The pH scale runs from 0 to 14:

• A pH less than 7 indicates an acidic solution.
• A pH of 7 is neutral, as is pure water.
• A pH greater than 7 indicates a basic/alkaline solution.

To create a solution with a desired pH, one needs to select an appropriate solute. In the provided exercise, the goal was to achieve a pH of 5.50, which is slightly acidic.
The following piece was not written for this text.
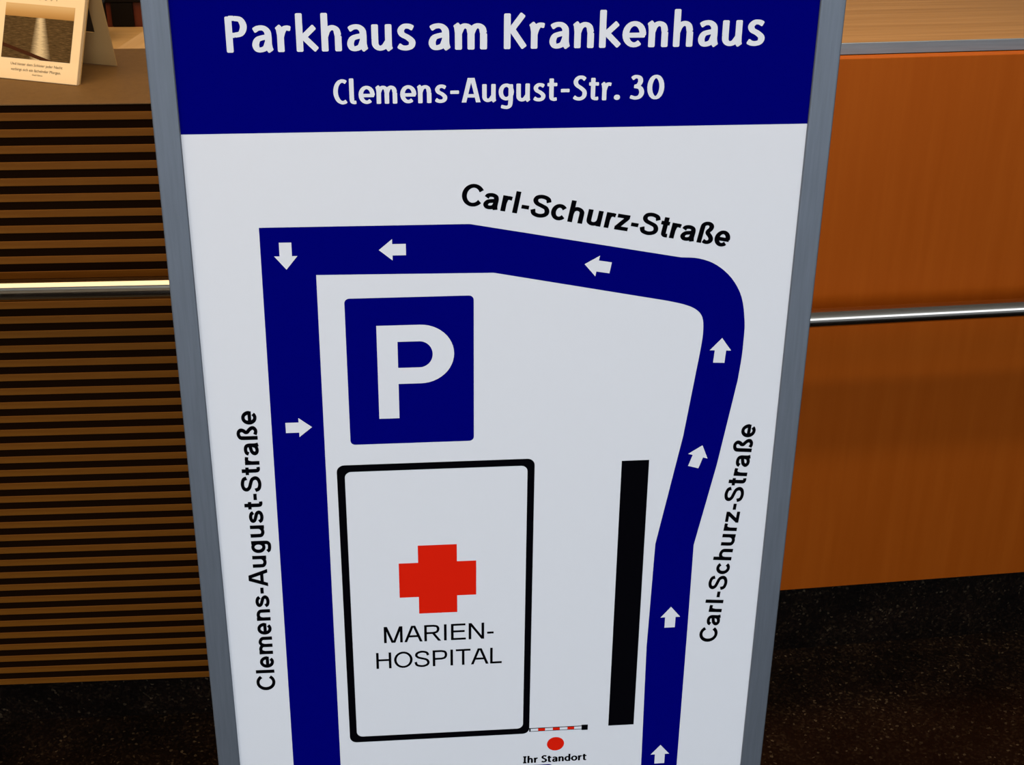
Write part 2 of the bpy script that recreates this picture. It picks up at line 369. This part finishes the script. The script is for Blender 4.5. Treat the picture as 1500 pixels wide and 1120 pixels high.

This requires choosing a solute that, upon dissolving, releases ions to slightly increase the concentration of hydrogen ions (\( H^+ \)), thereby lowering the pH from 7 to 5.50. When selecting solutes, it's important to consider whether they act as acids or bases when dissolved.

Solution preparation involves dissolving a specific solute into a solvent to achieve the desired concentration and properties, such as pH. In this exercise, the solution needs to have a pH of 5.50, thereby requiring careful selection and measurement of the solute.
Preparation steps include:

• Choosing the correct solute: For the desired pH, ammonium chloride (\( NH_4Cl \)) is suitable because it forms a solution with a pH less than 7.
• Calculating the required concentration: Use the formula for buffer solutions: \[ \text{pH} = \text{p}K_a + \log\left(\frac{[A^-]}{[HA]}\right) \]
• Determining the amount of solute needed: Convert the calculated molarity of \( NH_4Cl \) into grams using its molar mass.
• Dissolving the calculated amount into the solvent volume: In this case, 100 mL of water.

This careful preparation ensures the final solution will have the desired chemical properties, particularly the correct pH.

Buffer solutions are special mixtures that maintain a relatively constant pH, even when small amounts of acids or bases are added. They are crucial in many biochemical applications where maintaining pH is important for stability and reaction rates.
A buffer is typically made from a weak acid and its conjugate base or vice versa. In the exercise, we use \( NH_4Cl \) and \( NH_3 \). Here:

• \( NH_4^+ \) acts as the weak acid.
• \( NH_3 \) serves as its conjugate base.

Together, they create a buffer that stabilizes the pH around their pKa value. The Henderson-Hasselbalch equation, \[ \text{pH} = \text{p}K_a + \log\left(\frac{[A^-]}{[HA]}\right) \], is essential for calculating the pH of buffer solutions. The balance between these components determines the pH, allowing for adjustments based on the desired pH level.